The plan’s rules for higher-density housing do not have legal effect yet but owners of last season’s TV3 show homes are studying them with an eye to boosting the value of their land.

“We were well aware before the auction [September 2012] of it being earmarked for future growth and thought that would be good for the future,” said Lisa and Stewart Hampton, who paid $961,000 for their property and run their business from rooms fronting the arterial road.

“It will be a good spot, though I imagine it won’t happen for a long time,” said Lisa Hampton.

Neighbour Kristina Clements said she knew about provision for multi-storey development and, though interested, had not explored it.

For now the house suited the family of four’s needs, being in close walking distance to schools.

She bought it for $789,000 and spent $30,000 on upgrading it.

A council spokesman said the plan allowed six storeys but had a required street frontage length for a development of five or more dwellings.

For a four-storey building, the requirement meant two properties would need to be amalgamated to give the width. Greater height was possible but the application for planning consent might have to be publicly notified. In July 2011, the houses had a land value of $570,000.

Barfoot & Thompson real estate business development manager Clinton Hardy said making money out of a site’s promotion to a multi-storey building zone was not necessarily a sure thing.

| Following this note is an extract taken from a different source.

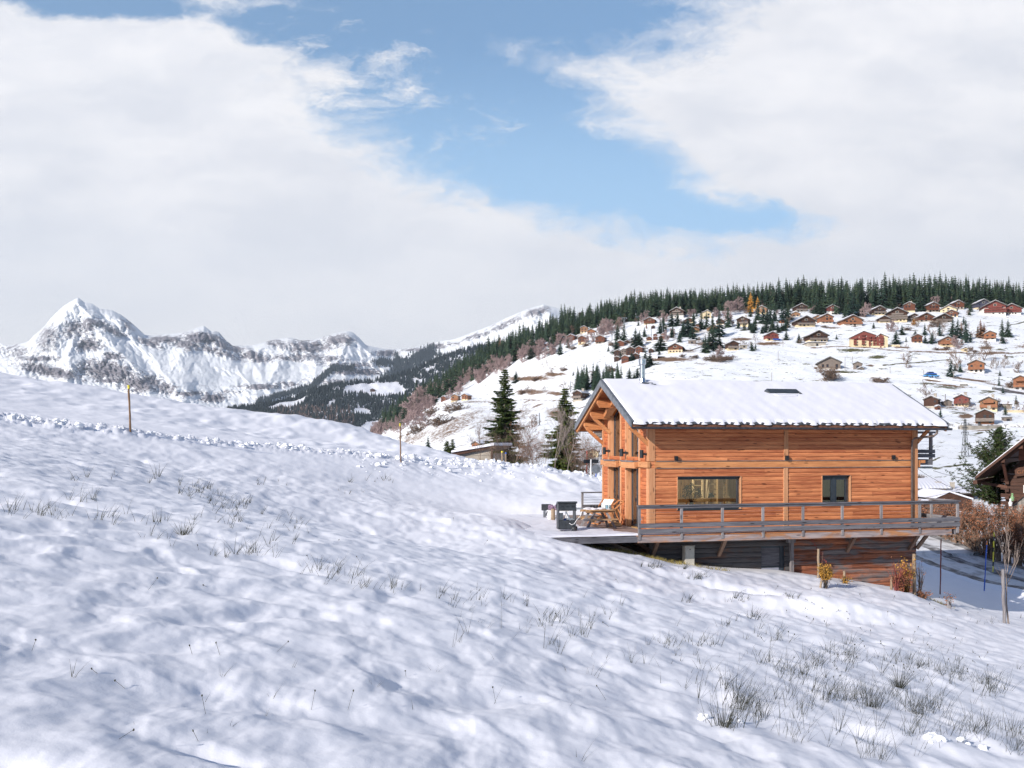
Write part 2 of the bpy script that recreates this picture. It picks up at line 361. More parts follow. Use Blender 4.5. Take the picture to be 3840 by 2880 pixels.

He said the financial viability would be affected by the cost of removing the existing buildings and rebuilding in multiple storeys.

The potential for profit might have been better if the four houses had been removed before renovation and the sections merged.

The council spokesman said an important stipulation in the North Shore District Plan was the effects of any buildings over four storeys on the Auburn Reserve, which is to the south of the Anzac St West properties.

One effect would be shading of Takapuna Croquet Club. This prompted an appeal against any high-rise allowed in the present plan, said club past-president Judy Hoquard.

“We appealed and went into mediation. The club’s consent must be obtained in writing for a development of more than four storeys.”